## GIVEN DATA
◇ ◇ ◇ ◇ ◇ ◇ ◇

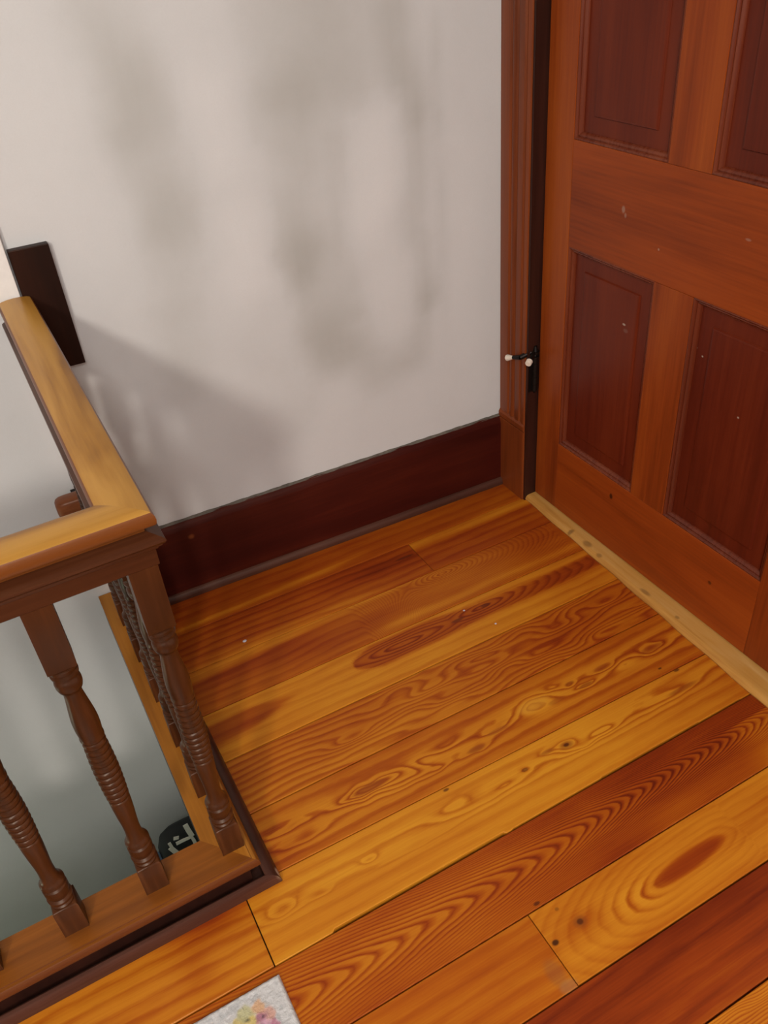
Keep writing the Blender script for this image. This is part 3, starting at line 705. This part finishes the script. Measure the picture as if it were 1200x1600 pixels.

◇ ◇ ◇ ◇ ◇ ◇ ◇

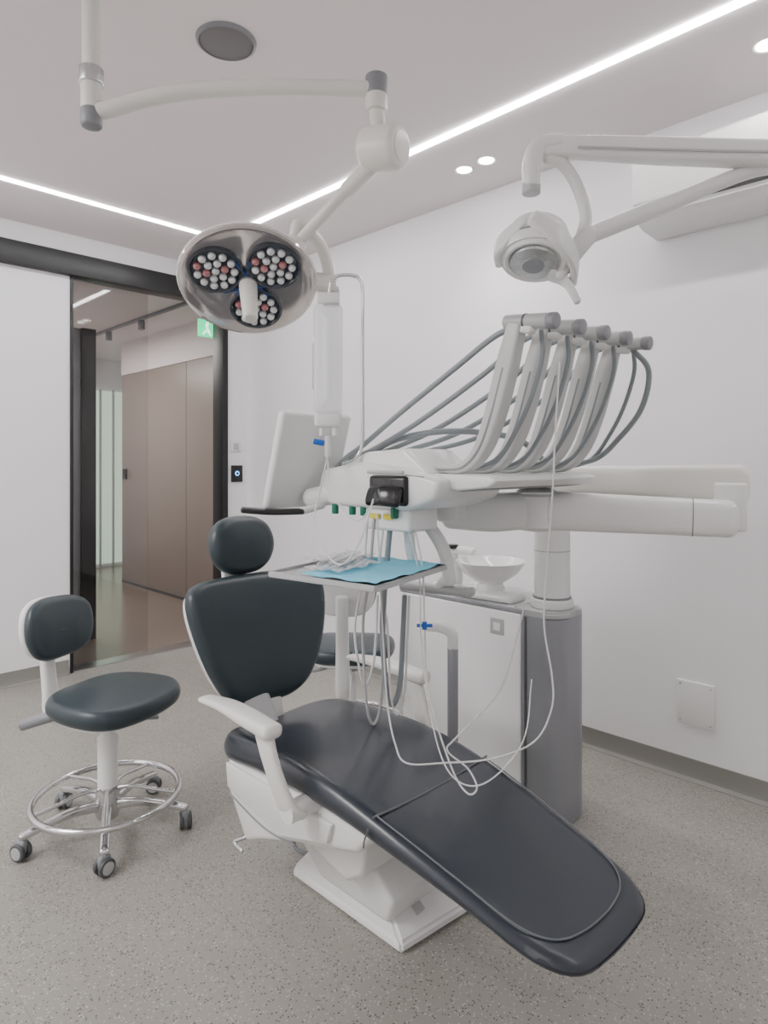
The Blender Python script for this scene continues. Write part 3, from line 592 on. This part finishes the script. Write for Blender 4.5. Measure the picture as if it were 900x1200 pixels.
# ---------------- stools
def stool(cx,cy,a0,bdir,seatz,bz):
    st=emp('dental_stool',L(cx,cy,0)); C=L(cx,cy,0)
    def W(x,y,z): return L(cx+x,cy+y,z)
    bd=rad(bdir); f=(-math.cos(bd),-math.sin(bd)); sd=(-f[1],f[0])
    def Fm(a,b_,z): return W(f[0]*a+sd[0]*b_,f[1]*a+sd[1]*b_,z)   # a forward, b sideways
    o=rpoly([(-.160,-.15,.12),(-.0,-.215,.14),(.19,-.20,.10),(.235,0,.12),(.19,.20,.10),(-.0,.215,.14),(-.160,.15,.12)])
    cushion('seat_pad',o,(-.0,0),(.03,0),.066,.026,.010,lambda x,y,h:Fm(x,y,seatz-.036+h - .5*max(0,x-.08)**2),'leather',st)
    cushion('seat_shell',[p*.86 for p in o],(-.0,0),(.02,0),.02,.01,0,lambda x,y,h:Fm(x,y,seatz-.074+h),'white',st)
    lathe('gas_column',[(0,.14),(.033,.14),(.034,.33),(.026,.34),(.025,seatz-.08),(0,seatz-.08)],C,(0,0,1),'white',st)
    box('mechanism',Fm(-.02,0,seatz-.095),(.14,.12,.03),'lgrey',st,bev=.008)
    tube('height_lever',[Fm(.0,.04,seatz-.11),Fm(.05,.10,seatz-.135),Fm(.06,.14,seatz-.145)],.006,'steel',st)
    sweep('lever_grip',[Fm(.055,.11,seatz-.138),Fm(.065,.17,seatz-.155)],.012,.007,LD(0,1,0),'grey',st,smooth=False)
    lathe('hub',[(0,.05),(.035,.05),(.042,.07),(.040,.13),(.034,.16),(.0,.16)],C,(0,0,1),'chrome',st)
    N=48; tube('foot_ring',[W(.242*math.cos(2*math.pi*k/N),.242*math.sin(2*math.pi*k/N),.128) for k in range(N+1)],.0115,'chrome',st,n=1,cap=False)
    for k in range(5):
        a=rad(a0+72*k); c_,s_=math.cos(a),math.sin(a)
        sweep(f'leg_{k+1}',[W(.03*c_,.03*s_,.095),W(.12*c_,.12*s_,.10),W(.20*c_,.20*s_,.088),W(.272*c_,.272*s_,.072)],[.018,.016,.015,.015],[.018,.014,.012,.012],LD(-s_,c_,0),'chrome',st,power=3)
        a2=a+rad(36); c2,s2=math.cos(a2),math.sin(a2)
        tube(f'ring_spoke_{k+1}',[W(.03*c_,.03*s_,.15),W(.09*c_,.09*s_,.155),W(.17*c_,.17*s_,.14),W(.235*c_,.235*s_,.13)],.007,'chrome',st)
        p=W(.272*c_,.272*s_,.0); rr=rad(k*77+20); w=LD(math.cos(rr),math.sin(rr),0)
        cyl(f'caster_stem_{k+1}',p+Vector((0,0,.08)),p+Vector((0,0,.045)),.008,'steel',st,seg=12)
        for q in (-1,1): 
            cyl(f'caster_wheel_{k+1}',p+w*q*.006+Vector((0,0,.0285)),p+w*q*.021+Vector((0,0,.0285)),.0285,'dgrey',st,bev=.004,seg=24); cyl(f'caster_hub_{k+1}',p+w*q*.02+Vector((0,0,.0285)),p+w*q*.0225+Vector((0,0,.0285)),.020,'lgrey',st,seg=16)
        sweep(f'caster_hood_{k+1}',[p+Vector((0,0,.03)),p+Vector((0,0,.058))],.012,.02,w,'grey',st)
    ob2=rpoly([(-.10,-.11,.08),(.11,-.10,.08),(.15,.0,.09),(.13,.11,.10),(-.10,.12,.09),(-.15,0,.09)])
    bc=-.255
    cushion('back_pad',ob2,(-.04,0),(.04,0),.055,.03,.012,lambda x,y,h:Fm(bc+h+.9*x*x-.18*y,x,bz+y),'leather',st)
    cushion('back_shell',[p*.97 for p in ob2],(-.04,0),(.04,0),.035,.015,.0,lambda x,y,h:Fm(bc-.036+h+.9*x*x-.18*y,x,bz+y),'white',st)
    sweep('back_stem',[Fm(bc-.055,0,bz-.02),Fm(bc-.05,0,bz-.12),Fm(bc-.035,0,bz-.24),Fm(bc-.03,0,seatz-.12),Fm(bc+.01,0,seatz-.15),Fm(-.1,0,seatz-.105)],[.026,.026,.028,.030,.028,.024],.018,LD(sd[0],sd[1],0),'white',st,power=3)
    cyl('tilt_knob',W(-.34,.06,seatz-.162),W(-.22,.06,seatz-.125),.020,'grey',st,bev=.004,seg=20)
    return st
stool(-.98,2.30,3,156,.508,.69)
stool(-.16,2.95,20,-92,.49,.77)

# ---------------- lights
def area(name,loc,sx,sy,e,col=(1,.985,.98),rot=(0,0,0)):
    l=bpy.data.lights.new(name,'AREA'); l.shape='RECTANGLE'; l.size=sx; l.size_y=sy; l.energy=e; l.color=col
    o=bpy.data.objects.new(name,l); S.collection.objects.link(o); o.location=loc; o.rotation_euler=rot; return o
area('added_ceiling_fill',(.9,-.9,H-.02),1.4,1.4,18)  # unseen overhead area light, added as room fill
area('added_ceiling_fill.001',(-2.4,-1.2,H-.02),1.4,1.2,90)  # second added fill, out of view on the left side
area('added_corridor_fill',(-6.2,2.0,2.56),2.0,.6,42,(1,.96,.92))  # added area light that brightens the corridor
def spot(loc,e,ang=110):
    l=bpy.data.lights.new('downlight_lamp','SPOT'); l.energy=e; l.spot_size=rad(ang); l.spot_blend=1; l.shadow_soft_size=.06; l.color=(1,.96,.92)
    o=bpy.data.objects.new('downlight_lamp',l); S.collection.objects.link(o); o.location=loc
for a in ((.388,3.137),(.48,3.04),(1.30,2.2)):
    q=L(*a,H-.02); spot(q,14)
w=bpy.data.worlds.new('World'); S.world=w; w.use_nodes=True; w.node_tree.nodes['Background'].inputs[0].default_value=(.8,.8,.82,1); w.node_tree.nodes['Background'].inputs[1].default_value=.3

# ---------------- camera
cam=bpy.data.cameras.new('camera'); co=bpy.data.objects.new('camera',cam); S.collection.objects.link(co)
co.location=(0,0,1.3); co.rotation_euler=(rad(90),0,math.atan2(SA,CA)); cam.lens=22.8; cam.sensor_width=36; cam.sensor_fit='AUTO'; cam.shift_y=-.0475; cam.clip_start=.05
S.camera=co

◇ ◇ ◇ ◇ ◇ ◇ ◇

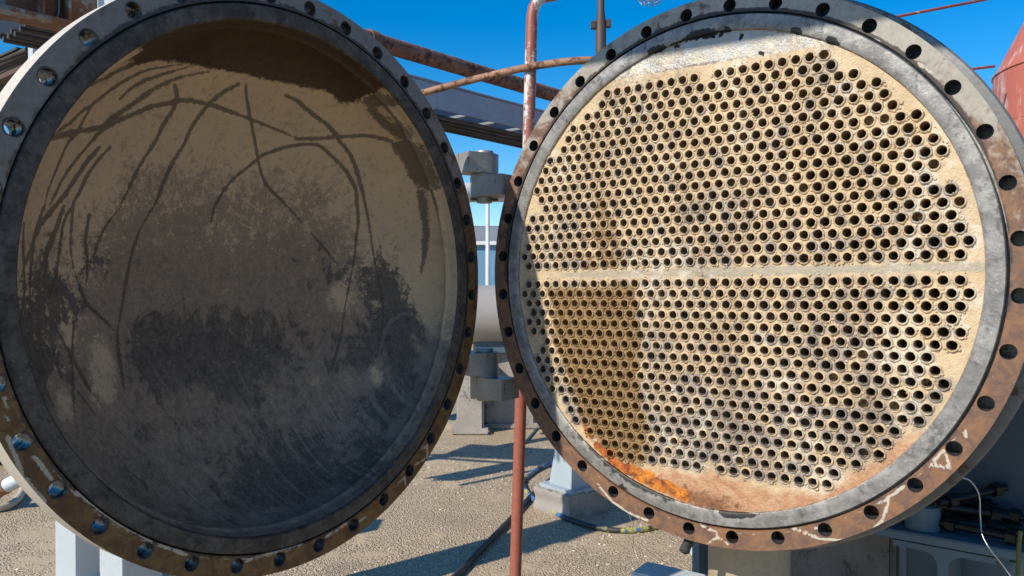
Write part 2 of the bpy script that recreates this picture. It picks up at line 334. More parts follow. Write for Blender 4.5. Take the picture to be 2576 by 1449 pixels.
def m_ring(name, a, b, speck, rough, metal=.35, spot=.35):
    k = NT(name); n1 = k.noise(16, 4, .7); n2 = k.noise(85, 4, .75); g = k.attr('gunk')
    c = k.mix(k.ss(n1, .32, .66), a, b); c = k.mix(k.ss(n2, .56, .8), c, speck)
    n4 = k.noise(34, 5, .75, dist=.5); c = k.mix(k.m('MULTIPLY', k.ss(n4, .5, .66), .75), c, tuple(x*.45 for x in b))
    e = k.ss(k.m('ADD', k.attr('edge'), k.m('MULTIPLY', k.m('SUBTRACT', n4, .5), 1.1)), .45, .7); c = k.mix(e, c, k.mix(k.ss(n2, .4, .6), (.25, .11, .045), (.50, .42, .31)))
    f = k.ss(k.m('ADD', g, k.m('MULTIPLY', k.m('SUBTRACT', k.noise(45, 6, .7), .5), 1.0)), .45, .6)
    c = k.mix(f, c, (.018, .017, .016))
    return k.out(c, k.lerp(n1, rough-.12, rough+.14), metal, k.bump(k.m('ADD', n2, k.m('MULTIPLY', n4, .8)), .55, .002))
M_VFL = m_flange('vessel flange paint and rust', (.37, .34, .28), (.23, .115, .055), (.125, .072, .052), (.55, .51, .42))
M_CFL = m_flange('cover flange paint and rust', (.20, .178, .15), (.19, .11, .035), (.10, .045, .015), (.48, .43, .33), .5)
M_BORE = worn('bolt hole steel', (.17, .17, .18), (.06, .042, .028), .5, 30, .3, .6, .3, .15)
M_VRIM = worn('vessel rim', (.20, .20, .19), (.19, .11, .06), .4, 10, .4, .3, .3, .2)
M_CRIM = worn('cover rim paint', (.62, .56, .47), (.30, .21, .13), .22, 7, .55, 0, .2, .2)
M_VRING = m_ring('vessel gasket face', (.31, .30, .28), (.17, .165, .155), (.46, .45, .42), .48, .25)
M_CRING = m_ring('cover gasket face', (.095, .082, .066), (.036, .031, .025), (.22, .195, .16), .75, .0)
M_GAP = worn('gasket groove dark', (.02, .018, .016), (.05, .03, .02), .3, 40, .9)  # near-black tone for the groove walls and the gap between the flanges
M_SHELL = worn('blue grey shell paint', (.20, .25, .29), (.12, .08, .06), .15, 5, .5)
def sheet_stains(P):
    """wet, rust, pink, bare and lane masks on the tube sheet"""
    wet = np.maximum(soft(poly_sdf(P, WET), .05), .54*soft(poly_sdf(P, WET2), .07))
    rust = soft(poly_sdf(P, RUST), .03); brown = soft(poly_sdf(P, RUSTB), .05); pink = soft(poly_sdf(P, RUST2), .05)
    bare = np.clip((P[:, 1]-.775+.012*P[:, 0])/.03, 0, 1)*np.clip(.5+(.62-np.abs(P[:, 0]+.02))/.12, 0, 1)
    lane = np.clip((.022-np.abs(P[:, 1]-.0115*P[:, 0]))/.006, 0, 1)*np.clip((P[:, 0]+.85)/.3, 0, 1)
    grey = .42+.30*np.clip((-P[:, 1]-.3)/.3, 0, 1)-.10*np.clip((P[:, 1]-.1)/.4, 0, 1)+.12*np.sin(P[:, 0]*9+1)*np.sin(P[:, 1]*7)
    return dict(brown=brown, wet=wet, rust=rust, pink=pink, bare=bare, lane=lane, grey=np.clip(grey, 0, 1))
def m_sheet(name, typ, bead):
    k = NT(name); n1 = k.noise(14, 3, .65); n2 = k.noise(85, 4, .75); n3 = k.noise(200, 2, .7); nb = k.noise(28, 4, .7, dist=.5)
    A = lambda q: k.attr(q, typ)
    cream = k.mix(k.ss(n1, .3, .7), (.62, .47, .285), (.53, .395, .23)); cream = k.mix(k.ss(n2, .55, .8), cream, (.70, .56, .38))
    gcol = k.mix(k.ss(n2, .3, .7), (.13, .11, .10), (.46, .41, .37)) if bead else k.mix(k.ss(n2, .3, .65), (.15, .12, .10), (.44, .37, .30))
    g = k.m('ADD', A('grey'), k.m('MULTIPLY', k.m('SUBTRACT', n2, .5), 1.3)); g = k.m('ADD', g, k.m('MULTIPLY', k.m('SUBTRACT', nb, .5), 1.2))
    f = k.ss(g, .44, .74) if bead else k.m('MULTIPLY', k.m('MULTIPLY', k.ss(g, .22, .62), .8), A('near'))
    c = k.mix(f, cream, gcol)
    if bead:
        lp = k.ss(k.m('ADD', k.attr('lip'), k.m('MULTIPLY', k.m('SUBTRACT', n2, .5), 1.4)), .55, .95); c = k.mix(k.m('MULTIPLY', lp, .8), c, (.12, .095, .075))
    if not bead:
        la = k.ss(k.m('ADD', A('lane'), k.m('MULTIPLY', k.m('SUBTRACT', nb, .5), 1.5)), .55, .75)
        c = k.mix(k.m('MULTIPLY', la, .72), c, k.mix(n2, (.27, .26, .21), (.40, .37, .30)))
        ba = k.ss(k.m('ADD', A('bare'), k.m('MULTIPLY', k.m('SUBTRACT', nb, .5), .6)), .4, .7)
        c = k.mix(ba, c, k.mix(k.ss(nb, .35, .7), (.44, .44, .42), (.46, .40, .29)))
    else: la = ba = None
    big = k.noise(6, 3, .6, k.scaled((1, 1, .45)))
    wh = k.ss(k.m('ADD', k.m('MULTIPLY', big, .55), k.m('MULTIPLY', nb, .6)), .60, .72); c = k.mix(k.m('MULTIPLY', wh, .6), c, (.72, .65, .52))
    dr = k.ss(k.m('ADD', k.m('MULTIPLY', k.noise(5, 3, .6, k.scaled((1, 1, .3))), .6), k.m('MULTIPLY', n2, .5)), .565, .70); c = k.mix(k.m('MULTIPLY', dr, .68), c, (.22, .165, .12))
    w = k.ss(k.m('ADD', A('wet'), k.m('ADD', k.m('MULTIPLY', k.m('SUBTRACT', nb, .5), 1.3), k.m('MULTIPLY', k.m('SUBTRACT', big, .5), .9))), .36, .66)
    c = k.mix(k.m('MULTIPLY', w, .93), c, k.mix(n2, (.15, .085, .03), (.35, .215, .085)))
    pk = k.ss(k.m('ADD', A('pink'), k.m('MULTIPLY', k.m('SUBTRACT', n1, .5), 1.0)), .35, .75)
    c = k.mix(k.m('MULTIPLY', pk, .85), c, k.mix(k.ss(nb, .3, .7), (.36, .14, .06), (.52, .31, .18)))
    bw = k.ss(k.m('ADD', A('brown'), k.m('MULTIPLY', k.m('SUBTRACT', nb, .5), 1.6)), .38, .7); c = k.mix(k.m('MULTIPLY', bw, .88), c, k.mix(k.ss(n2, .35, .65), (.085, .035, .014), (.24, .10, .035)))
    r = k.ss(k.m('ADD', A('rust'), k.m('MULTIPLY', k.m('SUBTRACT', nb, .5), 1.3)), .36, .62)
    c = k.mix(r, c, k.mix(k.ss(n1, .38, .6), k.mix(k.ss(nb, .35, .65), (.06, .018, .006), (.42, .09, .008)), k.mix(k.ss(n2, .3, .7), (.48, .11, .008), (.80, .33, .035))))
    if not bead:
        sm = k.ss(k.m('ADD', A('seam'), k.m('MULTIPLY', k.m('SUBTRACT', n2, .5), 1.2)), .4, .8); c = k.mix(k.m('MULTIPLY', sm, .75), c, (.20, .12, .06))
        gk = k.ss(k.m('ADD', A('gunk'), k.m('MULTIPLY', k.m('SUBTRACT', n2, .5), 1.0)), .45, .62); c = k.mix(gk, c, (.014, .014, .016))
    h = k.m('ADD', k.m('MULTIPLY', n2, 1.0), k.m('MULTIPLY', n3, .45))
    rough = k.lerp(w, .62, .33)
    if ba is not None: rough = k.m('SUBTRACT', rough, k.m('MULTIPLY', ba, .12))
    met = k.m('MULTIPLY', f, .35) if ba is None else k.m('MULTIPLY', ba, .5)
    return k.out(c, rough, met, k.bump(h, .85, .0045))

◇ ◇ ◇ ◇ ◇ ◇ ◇

## TASK DETAILS
Scan the records above for the string "finishes", then report every line that contains it.

## TASK RESPONSE
Keep writing the Blender script for this image. This is part 3, starting at line 705. This part finishes the script. Measure the picture as if it were 1200x1600 pixels.
The Blender Python script for this scene continues. Write part 3, from line 592 on. This part finishes the script. Write for Blender 4.5. Measure the picture as if it were 900x1200 pixels.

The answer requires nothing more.